Crítica da retórica democrática

Luciano Canfora não apresenta um argumento que não seja sobejamente conhecido e, contudo, produz um livro sobre a democracia com sabor de originalidade. É que, há décadas, não está na moda reter o que se aprendeu nos últimos 25 séculos, principalmente quando a questão expõe verdades inconvenientes.

O debate sobre o tema tem sido, sempre, “todo ele uma constante crítica da democracia”. O foco do problema está na questão da “competência” do povo, presa fácil dos demagogos e dos sofistas. As soluções pautam-se em dois modelos concorrentes. O primeiro simplesmente recusa a democracia, substituindo-a por uma forma de governo mais avisada, segundo o gosto de cada autor, como em Platão.

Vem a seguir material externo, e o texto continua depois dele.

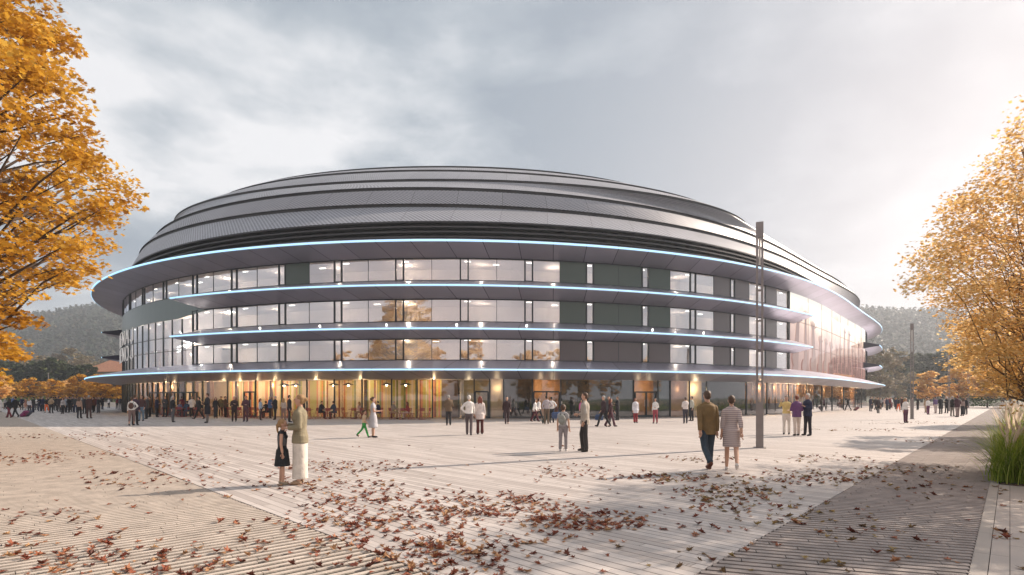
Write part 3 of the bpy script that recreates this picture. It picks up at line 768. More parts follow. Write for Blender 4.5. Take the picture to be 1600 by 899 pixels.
def leaves_mesh(name, P, size, shape, tint, nrm_up=.6, mats=None, seed=1):
    """P (n,3) leaf centres; random orientation biased to face up"""
    r = np.random.default_rng(seed); n = len(P); k = len(shape)
    nv = r.normal(size=(n, 3)); nv /= np.linalg.norm(nv, axis=1)[:, None]; nv[:, 2] = np.abs(nv[:, 2]); nv = nv * (1 - nrm_up) + np.array([0, 0, nrm_up]); nv /= np.linalg.norm(nv, axis=1)[:, None]
    a = r.normal(size=(n, 3)); a -= nv * (a * nv).sum(1)[:, None]; a /= np.linalg.norm(a, axis=1)[:, None]; b = np.cross(nv, a)
    sz = size * r.uniform(.65, 1.25, n)
    V = P[:, None, :] + (a[:, None, :] * shape[None, :, 0:1] + b[:, None, :] * shape[None, :, 1:2] + nv[:, None, :] * shape[None, :, 2:3]) * sz[:, None, None]
    me = bpy.data.meshes.new(name); V = V.reshape(-1, 3)
    me.vertices.add(n * k); me.vertices.foreach_set('co', V.ravel())
    me.loops.add(n * k); me.loops.foreach_set('vertex_index', np.arange(n * k, dtype=np.int32))
    me.polygons.add(n); me.polygons.foreach_set('loop_start', np.arange(0, n * k, k, dtype=np.int32))
    me.polygons.foreach_set('loop_total', np.full(n, k, dtype=np.int32)); me.update(calc_edges=True)
    at_ = me.attributes.new('tint', 'FLOAT', 'POINT'); at_.data.foreach_set('value', np.repeat(tint, k).astype(np.float32))
    if mats: me.materials.append(mats)
    return me
bark = mat('bark', (.075, .052, .038), .9, 0, .35, 6, .6, 25)
bark2 = mat('grey_bark', (.12, .105, .09), .9, 0, .3, 6, .5, 25)
def crown_tree(H, r, zlow, ncl, nl, lsz, seed, shape=MAPLE, top_narrow=.75, flat=.42, trunk_r=.22, full=True, clip=None, csz=1.0, twigs=3, limb=1.0):
    """returns (trunk MB, leaf points, tint): limbs lead to leaf clusters laid in flattish sprays"""
    rg = np.random.default_rng(seed); zc = zlow + (H - zlow) * .45
    mb = MB(); pts = []; tint = []
    # trunk
    tp = [(0, 0, -.05)]; 
    for i in range(1, 8): tp.append((rg.normal() * .05 * i ** .5, rg.normal() * .05 * i ** .5, H * .88 * i / 7))
    mb.tube(tp, [trunk_r * 1.35] + [trunk_r * (1 - .85 * i / 7) for i in range(1, 8)], 9)
    def trunk_at(z):
        f = min(max(z / (H * .88), 0), .999) * 7; i = int(f); return Vector(tp[i]).lerp(Vector(tp[i + 1]), f - i) 
    def rad(z):
        f = (z - zlow) / (H - zlow); f = min(max(f, 0), 1)
        return r * (math.sin(math.pi * min(1, f * .82 + .13)) ** .62) * (1 if f < .45 else 1 - (1 - top_narrow) * (f - .45) / .55)
    cents = []
    tries = 0
    while len(cents) < ncl and tries < ncl * 40:
        tries += 1
        z = rg.uniform(zlow, H * .97); R_ = rad(z); a = rg.uniform(0, 2 * math.pi)
        R_ *= 1 + .13 * math.sin(3 * a + seed) + .10 * math.sin(5 * a + z * 1.3 + seed)
        q = math.sqrt(rg.uniform(.04, 1)); p = Vector((R_ * q * math.cos(a), R_ * q * math.sin(a), z))
        if clip and not clip(p): continue
        if any((p - c).length < .75 * csz * (r / 6) ** .5 for c in cents): continue
        cents.append(p)
    for c in cents:
        rr_ = math.hypot(c.x, c.y); zs = max(.18 * H, c.z - rr_ * rg.uniform(.45, .85)); st = trunk_at(zs)
        mid = st.lerp(c, .5) + Vector((rg.normal() * .15, rg.normal() * .15, -rr_ * .06 + rg.normal() * .12)); m2 = st.lerp(c, .78) + Vector((rg.normal() * .1, rg.normal() * .1, rg.normal() * .08))
        r0 = min(trunk_r * .45, .018 + rr_ * .011) * limb
        mb.tube([st, mid, m2, c], [r0, r0 * .62, r0 * .38, .010 * limb], 5, cap=False)
        cr = rg.uniform(.55, 1.05) * csz * (r / 6) ** .5
        out_d = Vector((c.x, c.y, 0)); out_d = out_d.normalized() if out_d.length > .1 else Vector((1, 0, 0))
        for q in range(twigs):
            dv = Vector((rg.normal(), rg.normal(), rg.normal() * .35)).normalized(); e = c + dv * cr * rg.uniform(.4, .8); mb.tube([m2.lerp(c, .5) if q % 2 else c, e], [.010 * limb, .003], 4, cap=False)
        n = int(nl * rg.uniform(.7, 1.3)); g = rg.normal(size=(n, 3)); g /= np.linalg.norm(g, axis=1)[:, None]
        g *= (rg.uniform(0, 1, n) ** .42)[:, None] * cr; g[:, 2] *= flat
        # drooping edge of each spray
        d2 = (g[:, 0] ** 2 + g[:, 1] ** 2); g[:, 2] -= d2 * .18 / cr
        pts.append(g + np.array(c)); base = rg.uniform(.15, .85); tint.append(np.clip(base * .55 + rg.normal(.22, .16, n), 0, 1))
    return mb, np.concatenate(pts), np.concatenate(tint)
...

O segundo, embora a aceite, o faz unido “ao substancial esvaziamento do modelo democrático”. No segundo caso, trata-se de pensar (e construir) uma elite política capaz de dirigir o povo.

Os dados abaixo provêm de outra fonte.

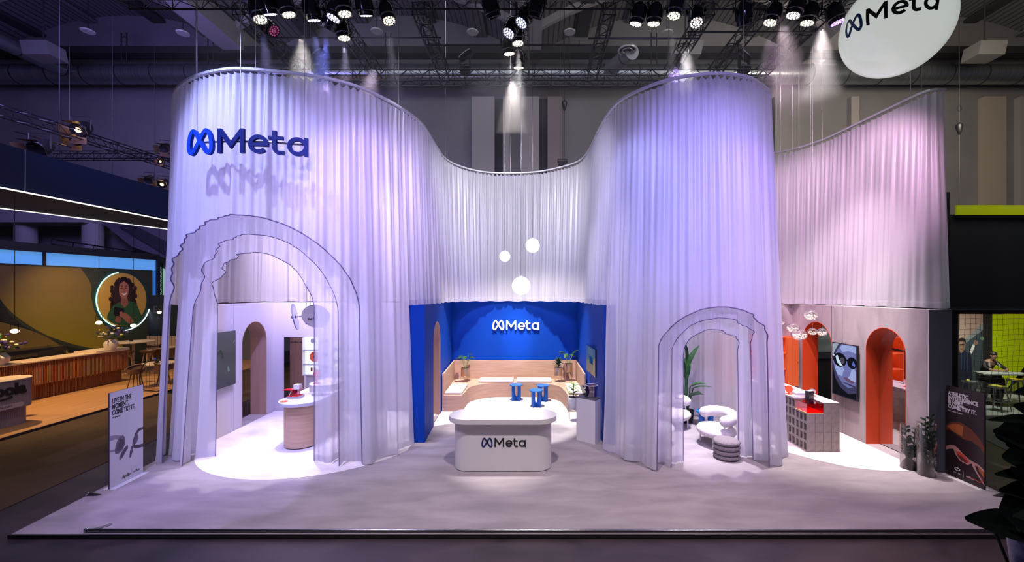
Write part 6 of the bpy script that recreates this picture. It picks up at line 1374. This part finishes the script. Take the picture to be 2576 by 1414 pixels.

Mesmo o atual sistema parlamentar, a assim chamada “democracia”, constitui-se em exercício de escol, cujo recrutamento obedece ao critério de pertencimento às camadas economicamente mais fortes. Trata-se da conhecida lição de Mosca, Pareto, Michels e Gramsci a propósito da “classe política”. Lembra a “lei de ferro da oligarquia”, segundo a qual, até mesmo nas estruturas representativas populares, forma-se uma elite de privilégios.

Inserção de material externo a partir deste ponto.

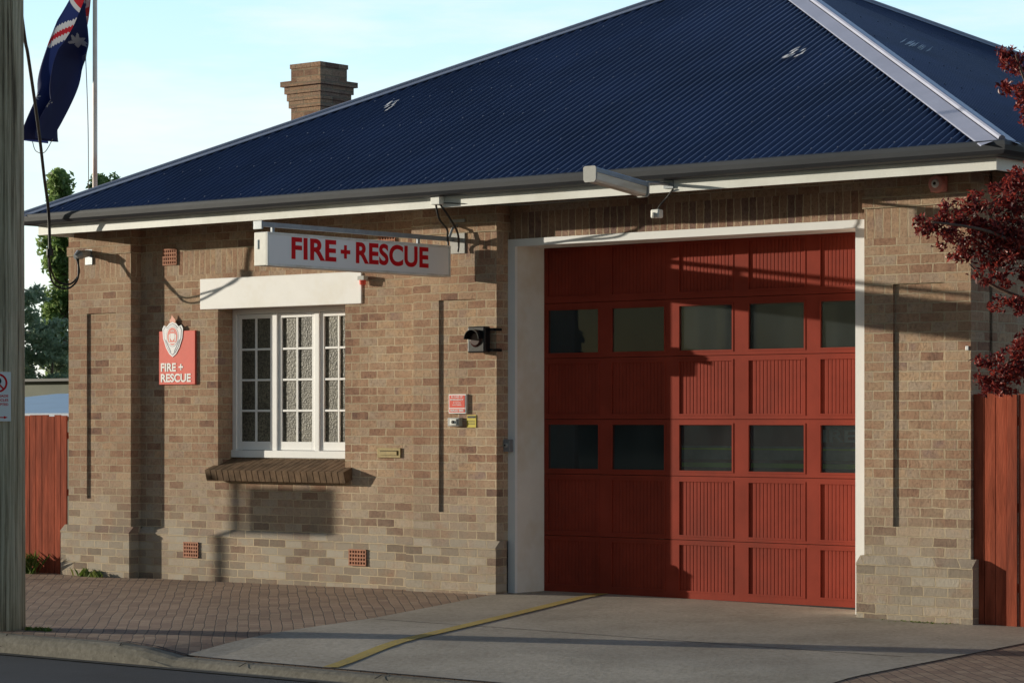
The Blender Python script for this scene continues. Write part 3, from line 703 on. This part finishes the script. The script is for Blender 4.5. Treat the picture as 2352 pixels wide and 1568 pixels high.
b.face([T@Vector(p) for p in ((-.08,1.672,.0055),(.06,1.672,.0055),(.06,1.680,.0055),(-.08,1.680,.0055))],'redtext')
b.face([T@Vector(p) for p in ((.06,1.664,.0055),(.09,1.676,.0055),(.06,1.688,.0055))],'redtext')
b.make('symbol',npz,fix=False)
text('P','black',sc+xd*-.016+zc*1.912+nd*.005,xd,zc,.055,.086,parent=npz,bold=.05,ext=.001)
for i,(t_,w_) in enumerate((('FIRE BRIGADE',.19),('VEHICLES',.13),('EXCEPTED',.13))):
    text(t_,'redtext',sc+xd*(.095-w_)+zc*(1.84-.034*i)+nd*.005,xd,zc,w_,.020,parent=npz,bold=.02,ext=.001)

ss_=empty('street_sign',(-15.4,-2.5,-.04),label='blank backed street sign on galvanised post on the footpath',category='sign')
b=MB(); b.tube([(-15.4,-2.5,-.04),(-15.4,-2.5,1.92)],.035,'galv',12); b.make('post',ss_)
b=MB(); b.box(-15.36,-14.12,-2.545,-2.538,1.37,1.85,'greyplastic'); b.make('board',ss_)

# ------------------------------------------------------------------ fences
def fence(name,x0,x1,y,z0,z1,label,seed=1):
    rr=random.Random(seed); b=MB(); x=x0
    while x<x1-.02:
        w_=min(.098,x1-x); dy=rr.uniform(-.006,.006); dz=rr.uniform(-.012,.008)
        b.box(x,x+w_-.005,y+dy,y+.018+dy,z0,z1+dz,'fencered'); x+=.1
    for z in (z0+.3,(z0+z1)/2,z1-.25): b.box(x0,x1,y+.025,y+.07,z,z+.07,'fencered')
    x=x0+.05
    while x<x1: b.box(x,x+.09,y+.07,y+.16,z0-.1,z1-.05,'fencered'); x+=1.8
    return b.make(name,label=label,category='fence')
fence('paling_fence',-14.0,-11.0,.02,-.02,1.70,'sunlit red stained timber paling fence beside brick wall',seed=3)
fence('paling_fence',.004,4.0,.035,-.02,1.86,'dark red timber paling fence meeting the brick pier',seed=5)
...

A alternativa é vislumbrada em hipótese polêmica e corajosa: “só quando oscila em direção ao princípio monárquico (Cromwell, Robespierre, Stalin) […] a experiência revolucionária cria uma situação, de resto instável, de igualitarismo social coagido, de insegurança para todas as classes e de risco essencialmente para os privilégios das oligarquias”. Mas nem com isso há que se entusiasmar: haverá um termidor do qual brotará, vigorosa, uma nova classe dominante.

A lição fundamental é que a verdadeira “mudança é molecular, visível raramente”. A tarefa de hoje é paciência, trabalho e cuidado com o armadíssimo e ferocíssimo novo “Congresso de Viena”: a Restauração da última década.